■ **Short task**
Output exactly the lines from the first line of the records below through the line containing "from mathutils import", both included, leaving out any pictures.

* * *

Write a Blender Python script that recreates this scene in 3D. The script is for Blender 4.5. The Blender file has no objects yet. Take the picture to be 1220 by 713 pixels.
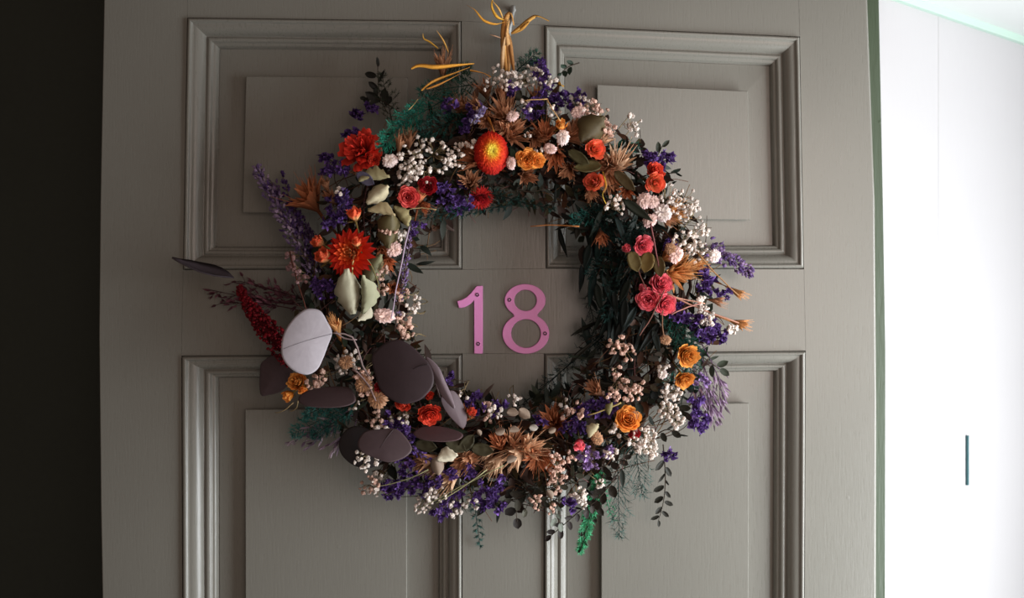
import bpy, math, random
from mathutils import Vector, Matrix, noise as mnoise

# ------------------------------------------------------------------ camera, world, lights, exposure
D, H = 1.02, 1.50            # camera distance to the door face and lens height; 1 photo pixel = 1 mm on the door face
sc = bpy.context.scene
col = sc.collection
cam_d = bpy.data.cameras.new('camera'); cam = bpy.data.objects.new('camera', cam_d); col.objects.link(cam)
cam.location = (0, -D, H); cam.rotation_euler = (math.pi/2, 0, 0)
cam_d.sensor_width = 36.0; cam_d.lens = 36.0*D/1.22; cam_d.clip_start = 0.02
cam_d.dof.use_dof = True; cam_d.dof.focus_distance = D-0.075; cam_d.dof.aperture_fstop = 4.0
sc.camera = cam
world = bpy.data.worlds.new('world'); sc.world = world; world.use_nodes = True
world.node_tree.nodes['Background'].inputs[0].default_value = (1.0, 0.77, 0.64, 1)
world.node_tree.nodes['Background'].inputs[1].default_value = 0.14
def area(name, loc, target, sx, sy, power, color):
    l = bpy.data.lights.new(name, 'AREA'); l.shape = 'RECTANGLE'; l.size = sx; l.size_y = sy; l.energy = power; l.color = color
    o = bpy.data.objects.new(name, l); col.objects.link(o); o.location = loc
    o.rotation_euler = (Vector(target)-Vector(loc)).to_track_quat('-Z', 'Y').to_euler()
    return o
area('daylight_window', (1.03, -0.52, H-0.34), (0.0, -0.47, H-0.10), 0.70, 1.15, 31.5, (0.96, 1.0, 1.03))
fill = area('front_fill', (0.55, -1.35, H+0.10), (0.22, 0, H+0.0), 0.8, 0.8, 1.30, (1.0, 0.80, 0.72)); fill.data.spread = math.radians(75)  # added warm fill from the front, no real source; lifts door centre and wreath
sc.view_settings.view_transform = 'Standard'; sc.view_settings.look = 'None'
sc.view_settings.exposure = 0.0; sc.view_settings.gamma = 1.0; sc.view_settings.use_curve_mapping = False

# ------------------------------------------------------------------ helpers
rng = random.Random(18)
def U(a, b): return rng.uniform(a, b)
def lin(c):
    out = []
    for x in c[:3]:
        x = x/255.0
        out.append(x/12.92 if x <= 0.04045 else ((x+0.055)/1.055)**2.4)
    return Vector(out)
def P(px, py, h=0.0):
    """point that stands h metres in front of the door face, seen at photo pixel px, py"""
    k = (D-h)/D
    return Vector(((px-610)*.001*k, -h, H+(356.5-py)*.001*k))
def mixv(a, b, t): return a+(b-a)*t
def frame(z, roll=0.0, hint=None):
    z = Vector(z).normalized()
    x = Vector(hint) if hint is not None else Vector((0, 0, 1))
    x = x-z*x.dot(z)
    if x.length < 1e-4: x = Vector((1, 0, 0))-z*z.x
    x.normalize(); y = z.cross(x)
    m = Matrix((x, y, z)).transposed().to_4x4()
    return m @ Matrix.Rotation(roll, 4, 'Z')
def rdir():
    while True:
        v = Vector((U(-1, 1), U(-1, 1), U(-1, 1)))
        if .05 < v.length < 1: return v.normalized()

ICO_V = []; ICO_F = []
def _ico():
    import bmesh
    for s in (1, 2):
        bm = bmesh.new(); bmesh.ops.create_icosphere(bm, subdivisions=s, radius=1.0)
        bm.verts.index_update()
        ICO_V.append([v.co.copy() for v in bm.verts]); ICO_F.append([[v.index for v in f.verts] for f in bm.faces]); bm.free()
_ico()

class MB:
    def __init__(s): s.v = []; s.f = []; s.c = []; s.m = []
    def add(s, vs, fs, cs, mi=0):
        b = len(s.v); s.v += [tuple(v) for v in vs]; s.f += [tuple(b+i for i in f) for f in fs]; s.c += [tuple(c) for c in cs]; s.m += [mi]*len(fs)
    def ball(s, p, r, c, lvl=0, jit=.15, sq=(1, 1, 1), M=None):
        vs = []; cs = []
        for q in ICO_V[lvl]:
            k = r*(1+U(-jit, jit)); w = Vector((q.x*sq[0], q.y*sq[1], q.z*sq[2]))*k
            if M is not None: w = M @ w
            vs.append(p+w); cs.append(c*U(.85, 1.1))
        s.add(vs, ICO_F[lvl], cs)
    def tube(s, pts, r0, r1, c0, c1=None, n=4):
        c1 = c0 if c1 is None else c1
        vs = []; cs = []; fs = []; N = len(pts)
        for j, p in enumerate(pts):
            d = (pts[min(j+1, N-1)]-pts[max(j-1, 0)])
            if d.length < 1e-9: d = Vector((0, 0, 1))
            m = frame(d); t = j/max(1, N-1); r = r0+(r1-r0)*t
            for i in range(n):
                a = 2*math.pi*i/n
                vs.append(p+m.to_3x3() @ Vector((math.cos(a)*r, math.sin(a)*r, 0))); cs.append(mixv(c0, c1, t))
        for j in range(N-1):
            for i in range(n):
                fs.append((j*n+i, j*n+(i+1) % n, (j+1)*n+(i+1) % n, (j+1)*n+i))
        fs.append(tuple(reversed(range(n)))); fs.append(tuple((N-1)*n+i for i in range(n)))
        s.add(vs, fs, cs)
    def blade(s, M, L, W, cb, ct, prof=None, bend=0.0, cup=0.0, nv=4, nu=2, ruf=0.0, asym=0.0, mid=None):
        """leaf or petal along local +Y, face up local +Z"""
        prof = prof or (lambda t: math.sin(math.pi*min(1, max(0, t))**.8)*.98+.02)
        vs = []; cs = []; fs = []; y = z = 0.0
        for j in range(nv+1):
            t = j/nv
            if j:
                a = bend*(t-.5/nv); y += math.cos(a)*L/nv; z += math.sin(a)*L/nv
            w = W*.5*prof(t)
            for i in range(nu+1):
                u = -1+2*i/nu
                p = Vector((u*w, y, z+cup*W*(u*u)*prof(t)*.5+ruf*U(-1, 1)*L+asym*u*w))
                vs.append(M @ p)
                c = mixv(cb, ct, t)
                if mid is not None and nu >= 2 and i == nu//2: c = mixv(c, mid, .5)
                cs.append(c)
        for j in range(nv):
            for i in range(nu):
                a = j*(nu+1)+i; fs.append((a, a+1, a+nu+2, a+nu+1))
        s.add(vs, fs, cs)
    def mesh(s, name, mats, smooth=True):
        me = bpy.data.meshes.new(name); me.from_pydata(s.v, [], s.f)
        at = me.color_attributes.new('Col', 'FLOAT_COLOR', 'POINT')
        flat = []
        for c in s.c: flat += [max(0, c[0]), max(0, c[1]), max(0, c[2]), 1.0]
        at.data.foreach_set('color', flat)
        for m in (mats if isinstance(mats, (list, tuple)) else [mats]): me.materials.append(m)
        if any(s.m): me.polygons.foreach_set('material_index', s.m)
        if smooth: me.polygons.foreach_set('use_smooth', [True]*len(me.polygons))
        me.update(); return me
def put(name, me, parent=None, M=None, **props):
    o = bpy.data.objects.new(name, me); col.objects.link(o)
    if parent: o.parent = parent
    if M is not None: o.matrix_local = M
    for k, v in props.items(): o[k] = v
    return o
def thing(name, loc=(0, 0, 0), **props):
    o = bpy.data.objects.new(name, None); col.objects.link(o); o.location = loc; o.empty_display_size = .02
    for k, v in props.items(): o[k] = v
    return o

# ------------------------------------------------------------------ materials
def plant_mat(name, rough=.75, transl=.25, nscale=900, namt=.35, bump=.15, spec=.25):
    m = bpy.data.materials.new(name); m.use_nodes = True; nt = m.node_tree; n = nt.nodes; n.clear()
    out = n.new('ShaderNodeOutputMaterial'); b = n.new('ShaderNodeBsdfPrincipled')
    at = n.new('ShaderNodeAttribute'); at.attribute_name = 'Col'
    oi = n.new('ShaderNodeObjectInfo'); tc = n.new('ShaderNodeTexCoord')
    no = n.new('ShaderNodeTexNoise'); no.inputs['Scale'].default_value = nscale; no.inputs['Detail'].default_value = 3
    rm = n.new('ShaderNodeMapRange'); rm.inputs['To Min'].default_value = 1-namt; rm.inputs['To Max'].default_value = 1+namt
    r2 = n.new('ShaderNodeMapRange'); r2.inputs['To Min'].default_value = .85; r2.inputs['To Max'].default_value = 1.12
    mu = n.new('ShaderNodeMath'); mu.operation = 'MULTIPLY'
    vm = n.new('ShaderNodeVectorMath'); vm.operation = 'SCALE'
    bp = n.new('ShaderNodeBump'); bp.inputs['Strength'].default_value = bump; bp.inputs['Distance'].default_value = .0006
    L = nt.links.new
    L(tc.outputs['Object'], no.inputs['Vector']); L(no.outputs['Fac'], rm.inputs['Value']); L(oi.outputs['Random'], r2.inputs['Value'])
    L(rm.outputs[0], mu.inputs[0]); L(r2.outputs[0], mu.inputs[1]); L(at.outputs['Color'], vm.inputs[0]); L(mu.outputs[0], vm.inputs['Scale'])
    L(vm.outputs[0], b.inputs['Base Color']); b.inputs['Roughness'].default_value = rough; b.inputs['Specular IOR Level'].default_value = spec
    L(no.outputs['Fac'], bp.inputs['Height']); L(bp.outputs[0], b.inputs['Normal'])
    if transl > 0:
        tr = n.new('ShaderNodeBsdfTranslucent'); mx = n.new('ShaderNodeMixShader'); mx.inputs[0].default_value = transl
        L(vm.outputs[0], tr.inputs['Color']); L(b.outputs[0], mx.inputs[1]); L(tr.outputs[0], mx.inputs[2]); L(mx.outputs[0], out.inputs[0])
    else: L(b.outputs[0], out.inputs[0])
    return m
M_PETAL = plant_mat('dried_petal', .7, .28)
M_LEAF = plant_mat('dried_leaf', .55, .12, 400, .25)
M_EUC = plant_mat('eucalyptus_leaf', .6, .06, 160, .10, .08)
M_TWIG = plant_mat('twig', .8, 0, 700, .35)
M_FIBRE = plant_mat('plant_fibre', .75, .15, 500, .25)

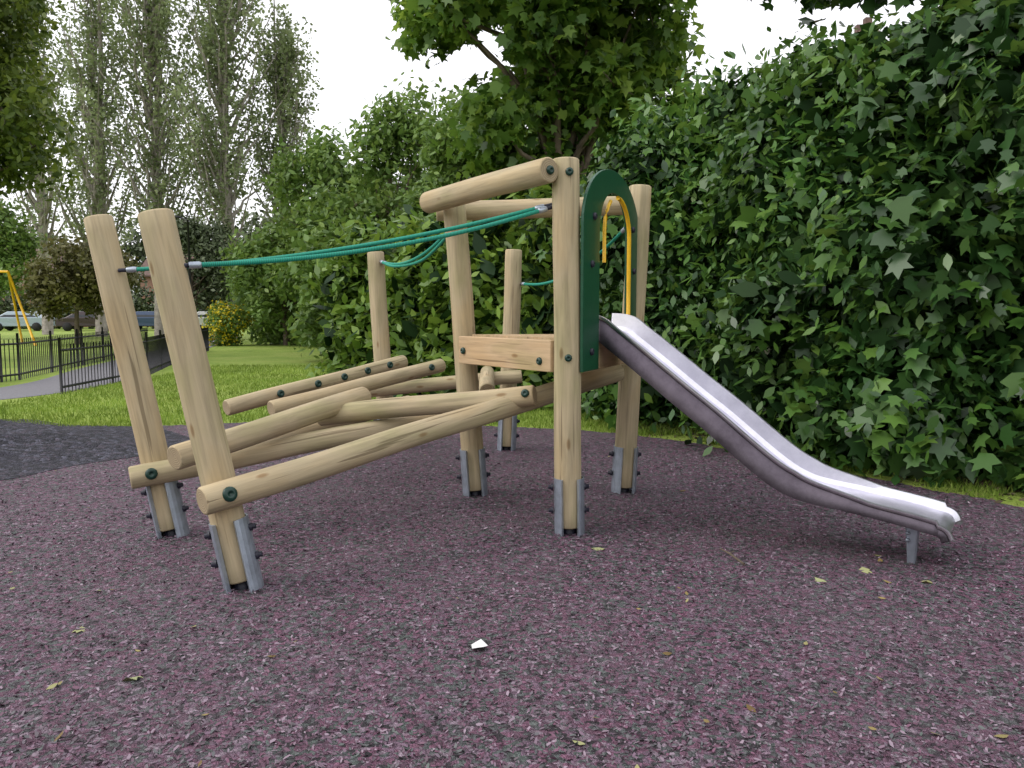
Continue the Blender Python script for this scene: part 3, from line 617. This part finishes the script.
mesh_obj('litter_paper',[(-.165,3.19,.016),(-.115,3.175,.03),(-.10,3.215,.018),(-.13,3.245,.034),(-.17,3.235,.014)],[(0,1,2),(0,2,3),(0,3,4)],M_white)
tubes('twig',[([(1.28,4.3,.015),(1.24,4.45,.03),(1.22,4.58,.02)],[.007,.006,.003]),([(1.24,4.45,.03),(1.28,4.5,.03)],[.004,.002])],M_bark)

# ------------------------------------------------------------ light, sky, camera
w=bpy.data.worlds.new('World'); scene.world=w; w.use_nodes=True; nt=w.node_tree; nt.nodes.clear()
out=nt.nodes.new('ShaderNodeOutputWorld'); bg=nt.nodes.new('ShaderNodeBackground'); sky=nt.nodes.new('ShaderNodeTexSky'); sky.sky_type='NISHITA'; sky.sun_disc=False
SE,SR=42,-75
sky.sun_elevation=R(SE); sky.dust_density=3.
hs=N(nt,'ShaderNodeHueSaturation',Saturation=.3); nt.links.new(sky.outputs[0],hs.inputs['Color'])
mx=N(nt,'ShaderNodeMix',data_type='RGBA'); mx.inputs[0].default_value=.7; mx.inputs[7].default_value=(11.9,11.8,12.4,1); nt.links.new(hs.outputs[0],mx.inputs[6])
nt.links.new(mx.outputs[2],bg.inputs[0]); bg.inputs[1].default_value=.15; nt.links.new(bg.outputs[0],out.inputs[0])
su=bpy.data.lights.new('sun','SUN'); su.energy=1.0; su.angle=R(25); su.color=(1,.94,.85); so=bpy.data.objects.new('sun',su); COL.objects.link(so)
sd=Vector((math.sin(R(SR))*math.cos(R(SE)),-math.cos(R(SR))*math.cos(R(SE)),math.sin(R(SE))))
so.rotation_euler=sd.to_track_quat('Z','Y').to_euler()
sky.sun_rotation=math.atan2(sd.x,sd.y)
cam=bpy.data.cameras.new('camera'); cam.lens=28.1; cam.sensor_width=36; cam.clip_end=2000; co=bpy.data.objects.new('camera',cam); COL.objects.link(co)
co.location=(0,0,1.4); co.rotation_euler=(R(90-5.14),0,0); scene.camera=co
scene.view_settings.view_transform='Standard'; scene.view_settings.look='None'; scene.view_settings.exposure=0
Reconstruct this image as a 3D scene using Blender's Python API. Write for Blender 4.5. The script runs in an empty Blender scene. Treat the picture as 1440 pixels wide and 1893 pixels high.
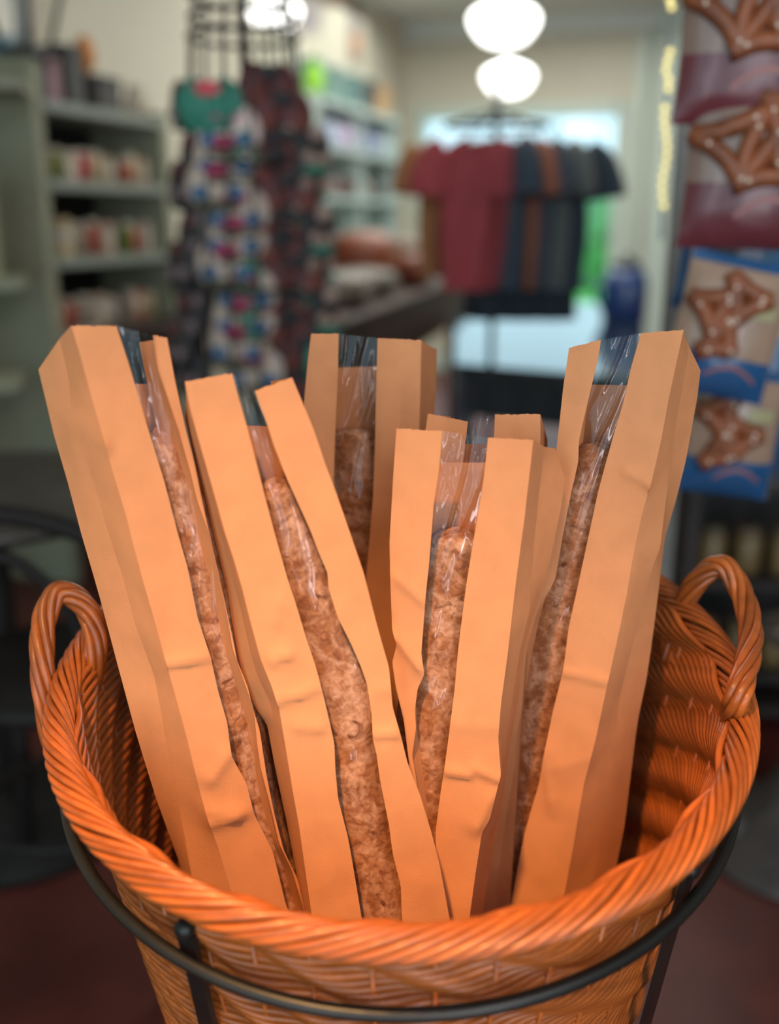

* * *

■ **Output of the task**
Write a Blender Python script that recreates this scene in 3D. The script is for Blender 4.5. The Blender file has no objects yet. Take the picture to be 1220 by 713 pixels.
import bpy, math, random
from mathutils import Vector, Matrix, noise as mnoise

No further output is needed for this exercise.